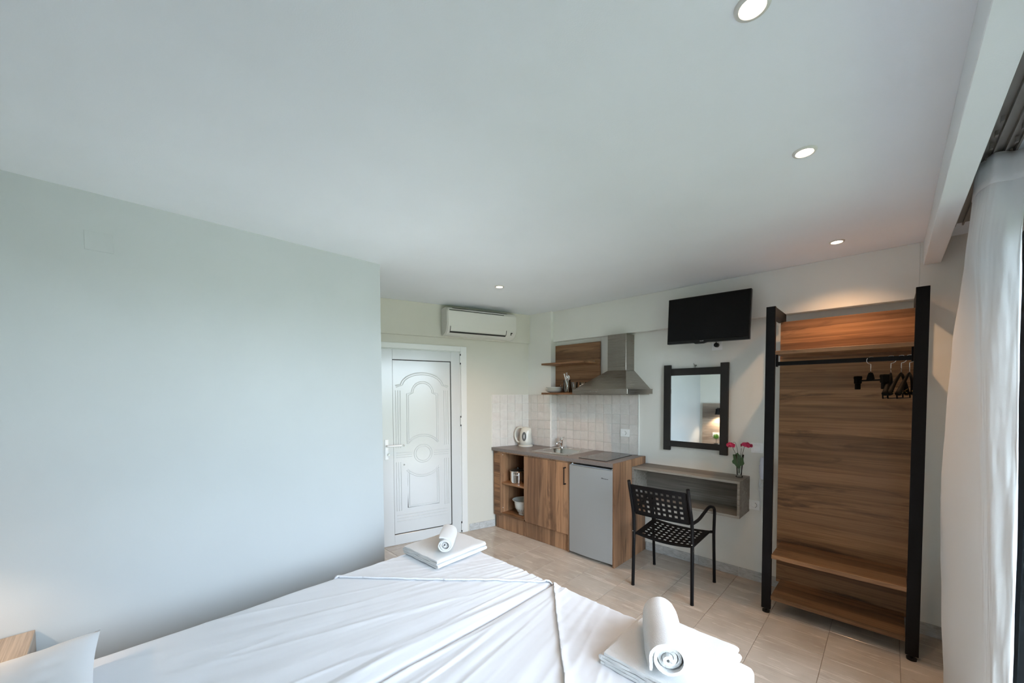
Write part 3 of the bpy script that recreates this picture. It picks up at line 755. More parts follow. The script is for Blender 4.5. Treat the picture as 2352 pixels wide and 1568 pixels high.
for k, (h_, y_) in enumerate(((.011, 0), (.010, .001), (.007, 0), (.006, 0), (.007, -.001), (.006, 0), (.005, 0), (.006, 0))): box(b, FX1-.108+k*.0085, FX1-.108+k*.0085+.0055, 2.931-.0005*k*0, 2.940, .770+y_, .770+y_+h_)
for v in b.verts: 
    kk = (v.co.x-(FX0+FX1)/2)/((FX1-FX0)/2); v.co.y += (2.944-.014*(1-kk*kk)) - 2.9315
obj('brand_mark', b, M_text, dr)
b = B(); box(b, FX1-.016, FX1-.001, 2.955, 3.01, .8585, .868, bev=.002); obj('hinge', b, M_plastic, t)
obj('hinge', bx(FX0+.012, FX0+.022, 2.965, 2.978, .8585, .868, bev=.001), M_plastic, t)
for x_ in (FX0+.04, FX1-.04):
    for y_ in (3.02, 3.44): b = B(); cyl(b, .012, 0, .014, (x_, y_, 0), 12); obj('foot', b, M_blackpl, t)

# cooking pot and colander in the open shelves
t = thing('cooking_pot', 'shiny steel cooking pot on the upper open shelf', 'pot', (-3.022, 3.070, .533))
b = B(); lathe(b, [(.080, 0), (.086, .006), (.088, .125), (.091, .127), (.094, .133), (.091, .137), (.087, .133), (.085, .01), (.001, .006)], (0, 0, 0), 40, cap0=True); obj('pot_body', b, M_chrome, t, local=True, smooth=40)
b = B(); lathe(b, [(.091, .137), (.088, .142), (.055, .153), (.012, .157), (.010, .170), (.002, .172)], (0, 0, 0), 40); obj('pot_lid', b, mat('smoked_glass_lid', (.03, .03, .03), .1), t, local=True, smooth=40)
for a in (R(-60), R(120)):
    d = Vector((cos(a), sin(a), 0)); s_ = Vector((-sin(a), cos(a), 0))
    b = B(); tube(b, smoothpath([d*.087-s_*.026+Vector((0, 0, .095)), d*.108-s_*.024+Vector((0, 0, .10)), d*.108+s_*.024+Vector((0, 0, .10)), d*.087+s_*.026+Vector((0, 0, .095))], .015), .004, 8)
    obj('pot_handle', b, M_chrome, t, local=True, smooth=50)
t = thing('colander', 'white plastic bowl shaped colander on the lower open shelf', 'colander', (-2.950, 3.09, .188))
def coln():
    b = B(); lathe(b, [(.058, 0), (.060, .004), (.056, .016), (.075, .034), (.098, .075), (.106, .13), (.108, .148), (.128, .160), (.128, .164), (.106, .152), (.103, .13), (.094, .077), (.071, .038), (.002, .022)], (0, 0, 0), 48, cap0=True); return b
obj('bowl', coln(), M_ceramic, t, local=True, smooth=60)
b = B()
for k in range(28):
    a = 2*pi*k/28
    tube(b, [(.0665*cos(a), .0665*sin(a), .030), (.0885*cos(a), .0885*sin(a), .055), (.0985*cos(a), .0985*sin(a), .074)], .0016, 4)
obj('drain_slots', b, M_text, t, local=True)

# ------------------------------------------------------------------ rack with shelves and dishes
t = thing('wall_rack', 'dark wood wall rack of a back board and two shelves left of the hood', 'shelf', (-2.53, 3.5, 1.515))
obj('back_board', bx(-2.829, -2.232, 3.500, 3.517, 1.515, 2.072, bev=.001), M_woodh, t)
obj('shelf', bx(-2.829, -2.262, 3.250, 3.4995, 1.838, 1.858, bev=.001), M_woodh, t)
obj('shelf', bx(-2.829, -2.262, 3.250, 3.4995, 1.515, 1.536, bev=.001), M_woodh, t)
b = B(); cyl(b, .004, 3.4985, 3.500, (-2.30, 0, 1.868), 10, 'Y'); obj('screw_cap', b, M_chrome, t)
ZS = 1.536
plab = ['bottom white plate of the small stack on the wall shelf', 'middle white plate of the small stack on the wall shelf', 'top white plate of the small stack on the wall shelf']
for k in range(3):
    t = thing('plate', plab[k], 'plate', (-2.735, 3.365, ZS+k*.0185), group='white plates stacked on the wall shelf')
    b = B(); lathe(b, [(.050, 0), (.055, .002), (.070, .006), (.098, .021), (.100, .024), (.097, .024), (.068, .010), (.001, .006)], (0, 0, 0), 40, cap0=True); obj('dish', b, M_ceramic, t, local=True, smooth=50)
t = thing('glass_jug', 'clear glass jug with handle holding cutlery on the wall shelf', 'jug', (-2.56, 3.365, ZS))
b = B(); lathe(b, [(.036, 0), (.038, .004), (.041, .07), (.036, .12), (.0385, .135), (.0372, .135), (.0345, .12), (.0395, .07), (.036, .007), (.001, .006)], (0, 0, 0), 32, cap0=True); obj('vessel', b, M_glass, t, local=True, smooth=50)
b = B(); tube(b, catmull([Vector(p) for p in ((-.034, -.012, .12), (-.058, -.02, .125), (-.070, -.024, .09), (-.062, -.021, .05), (-.038, -.013, .025))], 5), .004, 8); obj('jug_handle', b, M_glass, t, local=True, smooth=60)
clab = ['white handled knife leaning left in the glass jug', 'tallest steel fork in the glass jug', 'steel spoon at the left side of the glass jug', 'steel fork leaning right in the glass jug', 'steel spoon at the back of the glass jug']
ck = ['knife', 'fork', 'spoon', 'fork', 'spoon']
cd_ = [(-.035, -.006, .205), (.003, -.01, .215), (-.012, .012, .19), (.028, .004, .165), (.012, .016, .195)]
for k in range(5):
    bx_, by_, tz = cd_[k]; p0 = Vector((-2.56-bx_*.5, 3.365-by_*.5, ZS+.010)); p1 = Vector((-2.56+bx_, 3.365+by_, ZS+tz))
    b = B(); d = (p1-p0)
    if ck[k] == 'knife': tube(b, [p0, p0+d*.5, p0+d], .003, 8, radii=[.002, .004, .0065])
    else:
        tube(b, [p0, p0+d*.72], .0028, 6)
        if ck[k] == 'spoon': bmesh.ops.create_uvsphere(b, u_segments=12, v_segments=8, radius=1, matrix=TR(p0+d*.86) @ Matrix.Diagonal((.013, .004, .024, 1)))
        else:
            tube(b, [p0+d*.70, p0+d*.80], .003, 6, radii=[.003, .010])
            for q in (-1, -.33, .33, 1): tube(b, [p0+d*.79+Vector((q*.009, 0, 0)), p0+d+Vector((q*.009, 0, 0))], .0013, 5)
    tag(obj(ck[k], b, M_ceramic if ck[k] == 'knife' else M_chrome, smooth=50), clab[k], ck[k])
for k, (x_, y_, lb) in enumerate(((-2.452, 3.35, 'clear drinking glass beside the jug of cutlery'), (-2.398, 3.43, 'clear drinking glass at the back of the wall shelf, behind the other glass'))):
    t = thing('drinking_glass', lb, 'glass', (x_, y_, ZS), group='drinking glasses on the wall shelf')
    b = B(); lathe(b, [(.028, 0), (.030, .003), (.036, .11), (.0352, .11), (.029, .010), (.001, .009)], (0, 0, 0), 28, cap0=True); obj('tumbler', b, M_glass, t, local=True, smooth=50)
t = thing('cup', 'white cup with a faint grey pattern partly hidden by the hood', 'cup', (-2.318, 3.36, ZS))
b = B(); lathe(b, [(.026, 0), (.028, .003), (.034, .03), (.040, .09), (.0385, .09), (.032, .03), (.001, .008)], (0, 0, 0), 32, cap0=True); obj('cup_body', b, M_ceramic, t, local=True, smooth=50)
b = B(); tube(b, catmull([Vector(p) for p in ((-.036, -.01, .074), (-.058, -.016, .070), (-.060, -.016, .045), (-.034, -.009, .026))], 5), .004, 8); obj('cup_handle', b, M_ceramic, t, local=True, smooth=60)
b = B()
for k in range(16):
    a = 2*pi*k/16
    for z_, r_ in ((.055, .0372), (.066, .0384)): bmesh.ops.create_icosphere(b, subdivisions=1, radius=.004, matrix=TR((r_*cos(a), r_*sin(a), z_+.004*(k % 2))) @ Matrix.Diagonal((.6, .6, 1, 1)))
obj('pattern', b, M_textl, t, local=True)

# ------------------------------------------------------------------ hood
t = thing('range_hood', 'stainless steel chimney hood above the hob', 'hood', (-1.953, 3.3, 1.52))
HX0, HX1, HY0 = -2.250, -1.661, 3.040
b = bx(HX0, HX1, HY0, YK-.0005, 1.520, 1.566, bev=.0015); box(b, HX0+.02, HX1-.02, HY0+.02, YK-.03, 1.514, 1.522); obj('rim', b, M_steel, t)
b = B(); lo = [(HX0+.015, HY0+.012, 1.566), (HX1-.02, HY0+.012, 1.566), (HX1-.02, YK-.001, 1.566), (HX0+.015, YK-.001, 1.566)]
hi = [(-2.058, 3.362, 1.748), (-1.852, 3.362, 1.748), (-1.852, YK-.001, 1.748), (-2.058, YK-.001, 1.748)]
A_ = [b.verts.new(p) for p in lo]; Bq = [b.verts.new(p) for p in hi]
for i in range(4): b.faces.new((A_[i], A_[(i+1) % 4], Bq[(i+1) % 4], Bq[i]))
b.faces.new(Bq); obj('canopy', b, M_steel, t)
obj('chimney', bx(-2.056, -1.854, 3.364, 3.461, 1.748, 2.10, bev=.0015), M_steel, t)
obj('chimney_back', bx(-2.054, -1.856, 3.461, YK-.001, 1.748, 2.10), M_steel, t)
b = B()
for k in range(5): cyl(b, .0042, HY0-.003, HY0, (-2.04+k*.021, 0, 1.543), 12, 'Y')
obj('button', b, M_chrome, t)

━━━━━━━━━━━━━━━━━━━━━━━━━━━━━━

■ REQUIRED TASK
From the opening line of the listing above through the line bearing "for y_ in (3.02, 3.44): b", repeat each line exactly. Drop every picture.

■ SOLUTION TO THE EXERCISE
Write part 3 of the bpy script that recreates this picture. It picks up at line 755. More parts follow. The script is for Blender 4.5. Treat the picture as 2352 pixels wide and 1568 pixels high.
for k, (h_, y_) in enumerate(((.011, 0), (.010, .001), (.007, 0), (.006, 0), (.007, -.001), (.006, 0), (.005, 0), (.006, 0))): box(b, FX1-.108+k*.0085, FX1-.108+k*.0085+.0055, 2.931-.0005*k*0, 2.940, .770+y_, .770+y_+h_)
for v in b.verts: 
    kk = (v.co.x-(FX0+FX1)/2)/((FX1-FX0)/2); v.co.y += (2.944-.014*(1-kk*kk)) - 2.9315
obj('brand_mark', b, M_text, dr)
b = B(); box(b, FX1-.016, FX1-.001, 2.955, 3.01, .8585, .868, bev=.002); obj('hinge', b, M_plastic, t)
obj('hinge', bx(FX0+.012, FX0+.022, 2.965, 2.978, .8585, .868, bev=.001), M_plastic, t)
for x_ in (FX0+.04, FX1-.04):
    for y_ in (3.02, 3.44): b = B(); cyl(b, .012, 0, .014, (x_, y_, 0), 12); obj('foot', b, M_blackpl, t)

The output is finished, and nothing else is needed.